Toutes les gares du nord Alentejo sont décorées. La gare de Marvão-Beirã à la frontière espagnole accueille les voyageurs en présentant de nombreux monuments célèbres du Portugal.
A la Gare de Marvão : vue de la tour de Belem
Partout, les azulejos décorent les bancs publics, les fontaines, les escaliers, les marchés couverts. Sur les murs des rues, sur les façades sont installées des panneaux décoratifs (des scènes de la vie à la campagne à Portalegre, le chemin de croix à Crato), des registos près des portes des maisons, des plaques toponymiques au coin des rues.
Les azulejos sont présents partout.
En guise de conclusion
L’une des expressions les plus significatives de la culture portugaise est certainement l’azulejo. Les portugais sont attentifs à valoriser ce patrimoine. Cet article ne prétend pas être exhaustif, il présente un bref historique du développement de l’azulejo au Portugal.

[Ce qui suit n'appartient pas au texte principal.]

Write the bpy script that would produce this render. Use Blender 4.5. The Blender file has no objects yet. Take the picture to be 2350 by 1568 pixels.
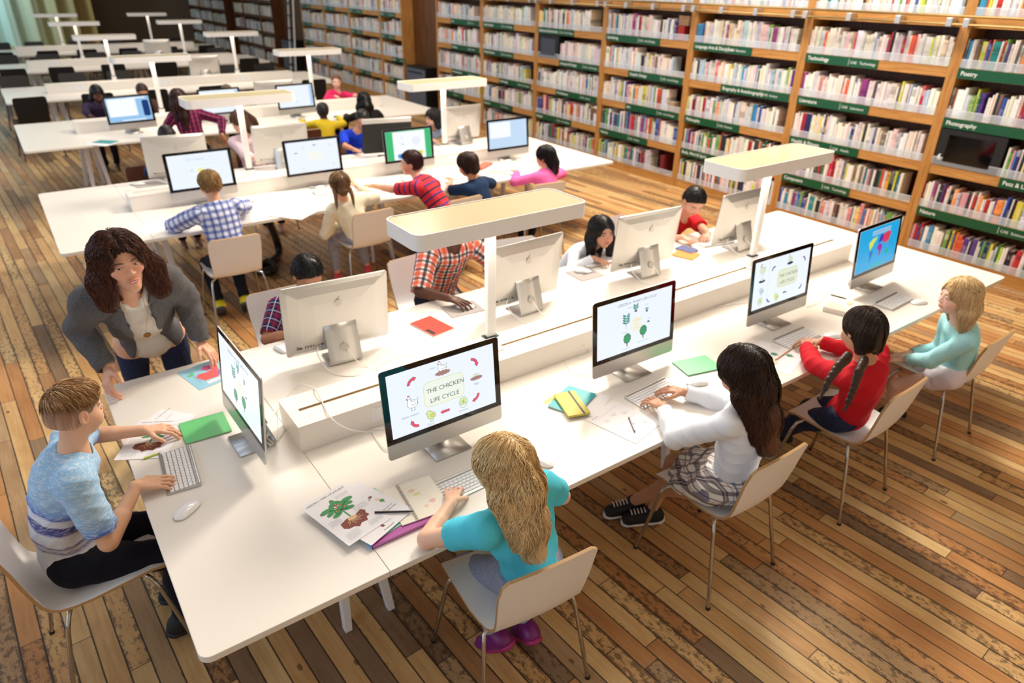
import bpy, math, random
import numpy as np
from mathutils import Vector, Matrix, Euler, Quaternion
SC = bpy.context.scene
COL = SC.collection
PI = math.pi
rnd = random.Random(7)
def lin(c):
    return tuple((x/12.92 if x <= .04045 else ((x+.055)/1.055)**2.4) for x in c)
def rgb(r, g, b): return lin((r/255, g/255, b/255)) + (1,)
# ---------- node helpers
class NT:
    def __init__(s, name):
        s.m = bpy.data.materials.new(name); s.m.use_nodes = True
        s.t = s.m.node_tree; s.n = s.t.nodes; s.b = s.n['Principled BSDF']; s.out = s.n['Material Output']
    def node(s, typ, **kw):
        n = s.n.new(typ)
        for k, v in kw.items(): setattr(n, k, v)
        return n
    def link(s, a, b): s.t.links.new(a, b)
    def put(s, sock, v):
        if isinstance(v, bpy.types.NodeSocket): s.link(v, sock)
        elif v is not None: sock.default_value = v
    def math(s, op, a, b=None, c=None, clamp=False):
        n = s.node('ShaderNodeMath', operation=op, use_clamp=clamp)
        for i, v in enumerate((a, b, c)):
            if v is not None: s.put(n.inputs[i], v)
        return n.outputs[0]
    def mix(s, f, a, b, typ='MIX'):
        n = s.node('ShaderNodeMix', data_type='RGBA', blend_type=typ)
        s.put(n.inputs[0], f); s.put(n.inputs[6], a); s.put(n.inputs[7], b)
        return n.outputs[2]
    def ramp(s, f, stops, interp='LINEAR'):
        n = s.node('ShaderNodeValToRGB'); r = n.color_ramp; r.interpolation = interp
        while len(r.elements) < len(stops): r.elements.new(.5)
        for e, (p, c) in zip(r.elements, stops): e.position = p; e.color = c
        s.put(n.inputs[0], f); return n.outputs[0]
    def noise(s, vec, scale, detail=3, rough=.55, dist=0):
        n = s.node('ShaderNodeTexNoise'); s.put(n.inputs['Vector'], vec); n.inputs['Scale'].default_value = scale
        n.inputs['Detail'].default_value = detail; n.inputs['Roughness'].default_value = rough; n.inputs['Distortion'].default_value = dist
        return n.outputs[0]
    def mapping(s, vec, loc=(0,0,0), rot=(0,0,0), sc=(1,1,1)):
        n = s.node('ShaderNodeMapping'); s.put(n.inputs[0], vec)
        n.inputs[1].default_value = loc; n.inputs[2].default_value = rot; n.inputs[3].default_value = sc
        return n.outputs[0]
    def coord(s, which='Object'): return s.node('ShaderNodeTexCoord').outputs[which]
    def sep(s, v): n = s.node('ShaderNodeSeparateXYZ'); s.put(n.inputs[0], v); return n.outputs
    def comb(s, x, y, z=0.):
        n = s.node('ShaderNodeCombineXYZ'); s.put(n.inputs[0], x); s.put(n.inputs[1], y); s.put(n.inputs[2], z); return n.outputs[0]
    def bump(s, h, strength=.3, dist=.01):
        n = s.node('ShaderNodeBump'); n.inputs['Strength'].default_value = strength; n.inputs['Distance'].default_value = dist
        s.put(n.inputs['Height'], h); s.link(n.outputs[0], s.b.inputs['Normal'])
    def base(s, c=None, rough=None, metal=None, spec=None):
        if c is not None: s.put(s.b.inputs['Base Color'], c)
        if rough is not None: s.put(s.b.inputs['Roughness'], rough)
        if metal is not None: s.put(s.b.inputs['Metallic'], metal)
        if spec is not None: s.put(s.b.inputs['Specular IOR Level'], spec)
MC = {}
def mat(name, c=(.8,.8,.8,1), rough=.5, metal=0., spec=.5, coat=0., noise=0., nscale=40, bump=0., sss=0.):
    if name in MC: return MC[name]
    t = NT(name); t.base(None, rough, metal, spec)
    if noise > 0 or bump > 0: nz = t.noise(t.coord(), nscale, 3)
    if noise > 0:
        d = tuple(x*(1-noise) for x in c[:3])+(1,); t.base(t.mix(nz, d, c))
    else: t.base(c)
    if bump > 0: t.bump(nz, bump, .004)
    t.b.inputs['Coat Weight'].default_value = coat
    if sss > 0:
        t.b.inputs['Subsurface Weight'].default_value = sss; t.b.inputs['Subsurface Radius'].default_value = (.02,.008,.004); t.b.inputs['Subsurface Scale'].default_value = .6
    MC[name] = t.m; return t.m
def emit(name, c, strength=1.):
    if name in MC: return MC[name]
    t = NT(name); t.base((0,0,0,1), .3, 0, .3); t.b.inputs['Emission Color'].default_value = c; t.b.inputs['Emission Strength'].default_value = strength
    MC[name] = t.m; return t.m
# ---------- mesh builder
def rot_z(a): return Matrix.Rotation(a, 4, 'Z')
class MB:
    def __init__(s): s.v = []; s.f = []; s.mi = []; s.M = Matrix.Identity(4)
    def add(s, vs, fs, mi=0):
        o = len(s.v); M = s.M
        s.v += [tuple(M @ Vector(p)) for p in vs]
        s.f += [tuple(o+i for i in f) for f in fs]; s.mi += [mi]*len(fs); return s
    def box(s, x0, x1, y0, y1, z0, z1, mi=0):
        v = [(x0,y0,z0),(x1,y0,z0),(x1,y1,z0),(x0,y1,z0),(x0,y0,z1),(x1,y0,z1),(x1,y1,z1),(x0,y1,z1)]
        return s.add(v, [(3,2,1,0),(4,5,6,7),(0,1,5,4),(1,2,6,5),(2,3,7,6),(3,0,4,7)], mi)
    def prism(s, out, z0, z1, mi=0, mi_top=None):
        n = len(out)
        v = [(x,y,z0) for x,y in out]+[(x,y,z1) for x,y in out]
        s.add(v, [tuple(range(n-1,-1,-1))]+[(i,(i+1)%n,n+(i+1)%n,n+i) for i in range(n)], mi)
        o = len(s.v)-2*n; s.f.append(tuple(o+n+i for i in range(n))); s.mi.append(mi if mi_top is None else mi_top)
        return s
    def poly(s, pts, mi=0): return s.add(pts, [tuple(range(len(pts)))], mi)
    def tube(s, pts, r, n=8, mi=0, cap=True, flat=1.):
        pts = [Vector(p) for p in pts]; m = len(pts)
        rs = r if isinstance(r, (list, tuple)) else [r]*m
        t0 = (pts[1]-pts[0]).normalized(); a = Vector((0,0,1)) if abs(t0.z) < .9 else Vector((1,0,0))
        u = t0.cross(a).normalized(); vs = []
        for i, p in enumerate(pts):
            t = (pts[min(i+1,m-1)]-pts[max(i-1,0)]).normalized()
            u = (u - t*u.dot(t)).normalized(); w = t.cross(u)
            for k in range(n):
                an = 2*PI*k/n; vs.append(tuple(p+u*math.cos(an)*rs[i]+w*math.sin(an)*rs[i]*flat))
        fs = [(i*n+k, i*n+(k+1)%n, (i+1)*n+(k+1)%n, (i+1)*n+k) for i in range(m-1) for k in range(n)]
        if cap: fs += [tuple(range(n-1,-1,-1)), tuple((m-1)*n+k for k in range(n))]
        return s.add(vs, fs, mi)
    def lathe(s, prof, n=24, mi=0, c=(0,0,0)):
        vs = [(c[0]+r*math.cos(2*PI*k/n), c[1]+r*math.sin(2*PI*k/n), c[2]+z) for r, z in prof for k in range(n)]
        m = len(prof)
        fs = [(i*n+k, i*n+(k+1)%n, (i+1)*n+(k+1)%n, (i+1)*n+k) for i in range(m-1) for k in range(n)]
        fs += [tuple(range(n-1,-1,-1)), tuple((m-1)*n+k for k in range(n))]
        return s.add(vs, fs, mi)
    def grid(s, P, mi=0, closed=False):
        # P rows x cols of points
        R = len(P); Cn = len(P[0]); vs = [q for row in P for q in row]
        fs = [(i*Cn+j, i*Cn+j+1, (i+1)*Cn+j+1, (i+1)*Cn+j) for i in range(R-1) for j in range(Cn-1)]
        return s.add(vs, fs, mi)
    def build(s, name, mats, parent=None, smooth=False, bevel=0., seg=2, loc=None, rz=0, sub=0, solid=0., auto=40):
        me = bpy.data.meshes.new(name); me.from_pydata(s.v, [], s.f)
        if not isinstance(mats, (list, tuple)): mats = [mats]
        for m in mats: me.materials.append(m)
        me.polygons.foreach_set('material_index', s.mi)
        o = bpy.data.objects.new(name, me); COL.objects.link(o)
        if parent is not None: o.parent = parent
        if loc is not None: o.location = loc
        if rz: o.rotation_euler = (0,0,rz)
        if smooth:
            me.polygons.foreach_set('use_smooth', [True]*len(me.polygons))
            if auto: me.set_sharp_from_angle(angle=math.radians(auto))
        if solid:
            q = o.modifiers.new('solid','SOLIDIFY'); q.thickness = solid; q.offset = 0
        if bevel:
            q = o.modifiers.new('bevel','BEVEL'); q.width = bevel; q.segments = seg; q.limit_method = 'ANGLE'; q.angle_limit = math.radians(35)
            if not smooth: me.polygons.foreach_set('use_smooth', [True]*len(me.polygons)); q.harden_normals = False; me.set_sharp_from_angle(angle=math.radians(50))
        if sub:
            q = o.modifiers.new('sub','SUBSURF'); q.levels = sub; q.render_levels = sub
        me.update(); return o
def tag(o, label, cat, group=None, kind=None):
    if label: o['label'] = label
    if cat: o['category'] = cat
    if group: o['group'] = group
    if kind: o['kind'] = kind
    return o
def thing(name, label, cat, loc=(0,0,0), rz=0., group=None, rot=None):
    o = bpy.data.objects.new(name, None); COL.objects.link(o); o.empty_display_size = .05
    o.location = loc; o.rotation_euler = rot if rot else (0,0,rz)
    return tag(o, label, cat, group)
def copy_tree(o, parent=None):
    c = o.copy(); COL.objects.link(c)
    if parent is not None: c.parent = parent
    for ch in list(o.children): copy_tree(ch, c)
    return c
def place(proto, used, loc, rz, label, group=None):
    """first call moves the prototype itself, later calls copy it"""
    o = proto if not used else copy_tree(proto)
    o.location = loc; o.rotation_euler = (0,0,rz); o['label'] = label
    if group: o['group'] = group
    elif 'group' in o: del o['group']
    return o
def struct(o): o['kind'] = 'structure'; return o
def rrect(x0, x1, y0, y1, r, n=6):
    out = []
    for cx, cy, a in ((x1-r,y0+r,-90),(x1-r,y1-r,0),(x0+r,y1-r,90),(x0+r,y0+r,180)):
        for k in range(n+1):
            t = math.radians(a+90*k/n); out.append((cx+r*math.cos(t), cy+r*math.sin(t)))
    return out
TEXTS = []
def text(s, size, m, parent, M, align='LEFT', name='lettering', sx=1., bold=0., sp=1.):
    cu = bpy.data.curves.new(name, 'FONT'); cu.body = s; cu.size = size; cu.align_x = align; cu.offset = bold; cu.space_character = sp
    cu.resolution_u = 3
    o = bpy.data.objects.new('tmp_text', cu); COL.objects.link(o)
    TEXTS.append((o, name, m, parent, M, sx)); return o
def flush_texts():
    bpy.context.view_layer.update(); dg = bpy.context.evaluated_depsgraph_get(); done = []
    for o, name, m, parent, M, sx in TEXTS:
        me = bpy.data.meshes.new_from_object(o.evaluated_get(dg)); me.transform(Matrix.Diagonal((sx,1,1,1)))
        me.materials.clear(); me.materials.append(m)
        t = bpy.data.objects.new(name, me); COL.objects.link(t); t.parent = parent; t.matrix_local = M
        done.append(o)
    for o in done: bpy.data.objects.remove(o, do_unlink=True)
    TEXTS.clear()
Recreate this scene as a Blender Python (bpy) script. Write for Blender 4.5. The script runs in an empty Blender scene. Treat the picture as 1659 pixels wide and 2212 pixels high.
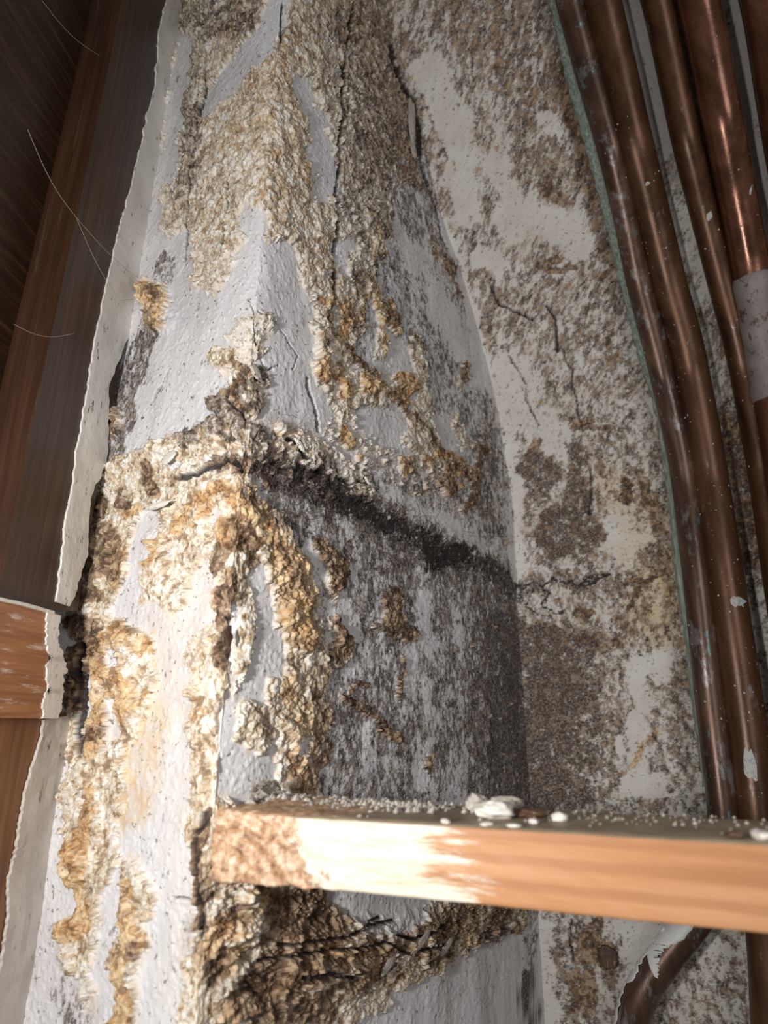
import bpy, math, random
import numpy as np
from mathutils import Vector

random.seed(7); rng = np.random.default_rng(7)
SC = bpy.context.scene
# ------------------------------------------------------------------ camera, world, light, exposure
F, CX, CY = 1300.0, 829.5, 1106.0           # focal length in pixels of the 1659 x 2212 frame
PITCH = math.radians(18.9)
ORG = np.array([0.0, 0.0, 1.30])
cp, sp = math.cos(PITCH), math.sin(PITCH)
cam = bpy.data.cameras.new('camera'); camo = bpy.data.objects.new('camera', cam)
SC.collection.objects.link(camo); SC.camera = camo
camo.location = ORG; camo.rotation_euler = (math.pi/2 + PITCH, 0, 0)
cam.sensor_fit = 'VERTICAL'; cam.sensor_height = 24; cam.lens = F/2212*24
cam.clip_start = .01; cam.clip_end = 50
cam.dof.use_dof = True; cam.dof.focus_distance = .50; cam.dof.aperture_fstop = 4.5

w = bpy.data.worlds.new('world'); SC.world = w; w.use_nodes = True
w.node_tree.nodes['Background'].inputs[0].default_value = (1.0, .96, .92, 1)
w.node_tree.nodes['Background'].inputs[1].default_value = .08

def area(name, loc, target, size, power, col):
    l = bpy.data.lights.new(name, 'AREA'); l.shape = 'DISK'; l.size = size; l.energy = power; l.color = col
    o = bpy.data.objects.new(name, l); SC.collection.objects.link(o)
    o.location = Vector(loc) + Vector(ORG)
    o.rotation_euler = (Vector(target) - Vector(loc)).to_track_quat('-Z', 'Y').to_euler()
    return o
area('work_lamp', (-.20, -.03, .01), (-.08, .42, .10), .05, 1.95, (1, .985, .965))
area('fill_light', (.45, -.9, .35), (.1, .5, .3), .5, 3.3, (.99, .985, 1))  # soft fill added behind the viewpoint to brighten the right side
SC.view_settings.view_transform = 'Standard'; SC.view_settings.look = 'None'
SC.view_settings.gamma = 1; SC.view_settings.use_curve_mapping = False
SC.view_settings.exposure = 0.36

# ------------------------------------------------------------------ geometry of the view
def ray(px, py):
    px = np.asarray(px, float); py = np.asarray(py, float)
    x = (px-CX)/F; u = -(py-CY)/F
    return np.stack([x, cp - u*sp, sp + u*cp], -1)
def proj(P):
    d = P - ORG
    f = d[..., 1]*cp + d[..., 2]*sp; u = -d[..., 1]*sp + d[..., 2]*cp
    f = np.maximum(f, 1e-4)
    return CX + F*d[..., 0]/f, CY - F*u/f
def hit(px, py, p, n):
    r = ray(px, py); t = np.dot(np.asarray(p)-ORG, n)/(r@np.asarray(n))
    return ORG + r*t[..., None] if np.ndim(t) else ORG + r*t
def rowinterp(pts, z):                       # path of (horizontal offset, z)
    pts = sorted(pts, key=lambda q: q[1]); a = np.array(pts)
    return np.interp(z, a[:, 1], a[:, 0])

RY = .36
r0 = ray(465, 1700); R0 = ORG + r0*(RY/r0[1]); R0[2] = ORG[2]      # the outer corner of the pier: a vertical line
dS = np.array([math.sin(math.radians(33.5)), math.cos(math.radians(33.5)), 0])   # pier side, away from camera
dF = np.array([-math.sin(math.radians(55)), math.cos(math.radians(55)), 0])      # pier front, to the left
dB = np.array([math.cos(math.radians(17.6)), -math.sin(math.radians(17.6)), 0])  # back wall, to the right
nS = np.array([dS[1], -dS[0], 0]); nF = np.array([-dF[1], dF[0], 0])*1.0
if nF @ (ORG-R0) < 0: nF = -nF
if nS @ (ORG-R0) < 0: nS = -nS
nB = np.array([dB[1], -dB[0], 0])
if nB[1] > 0: nB = -nB
Cpx = [(1196,2400),(1182,2212),(1168,1990),(1150,1740),(1136,1500),(1116,1250),(1108,1100),(1078,900),(1035,720),(1000,600),(955,470),(912,300),(878,180),(845,60),(815,-60),(770,-300)]
Cp = [hit(x, y, R0, nS) for x, y in Cpx]
Csz = [((P-R0)@dS, P[2]) for P in Cp]
def Csof(z): return rowinterp(Csz, z)
def back_hit(px, py, off=0.0):
    z = 1.5
    for _ in range(60):
        c = R0 + dS*Csof(z); P = hit(px, py, c + nB*off, nB); z = .5*z + .5*P[2]
    return P

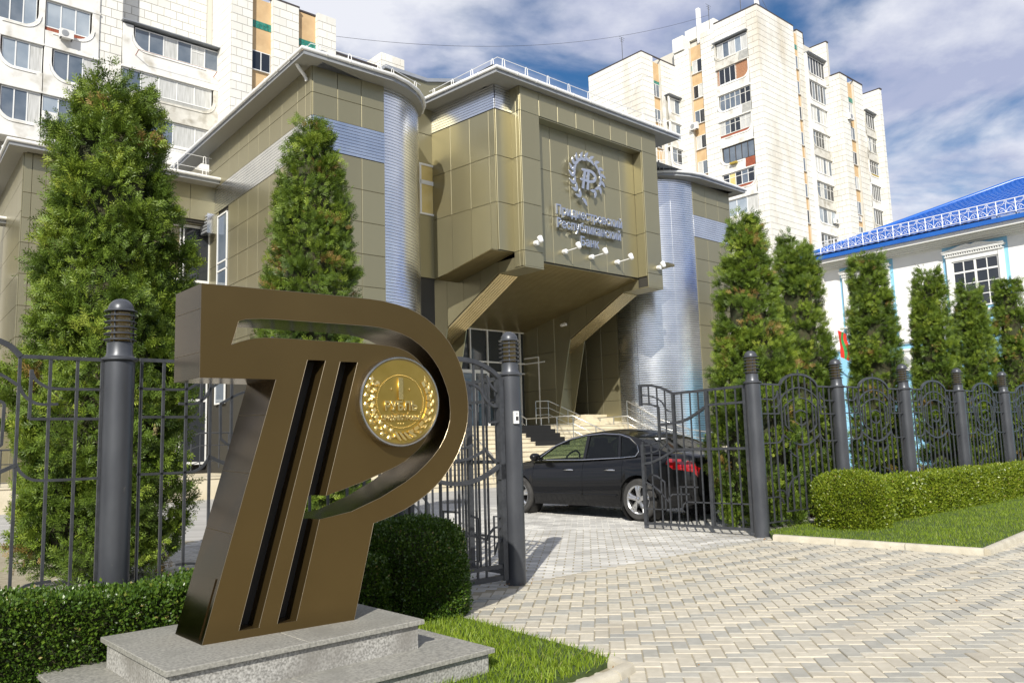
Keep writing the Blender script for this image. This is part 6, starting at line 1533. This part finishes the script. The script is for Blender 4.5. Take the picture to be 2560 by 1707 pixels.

Avant tout, nous souhaitons vous inciter à vous promener en regardant partout, à vous laisser surprendre par un azulejo.
A Lisbonne allez visiter le musée national de l’azulejo.
Puis, où que vous soyez au Portugal, pour découvrir le monde de l’azulejo, entrez dans les église, dans les gares, dans les stations de métro, dans les entrées de cour, dans les parcs, flânez dans les villes et les plus petits villages, ayez un regard curieux et attentif et vous découvrirez l’art de l’azulejo.
Bonnes balades et belles découvertes !
Sources : L’art de l’azulejo ; 1994, document de l’exposition à l’espace Electra.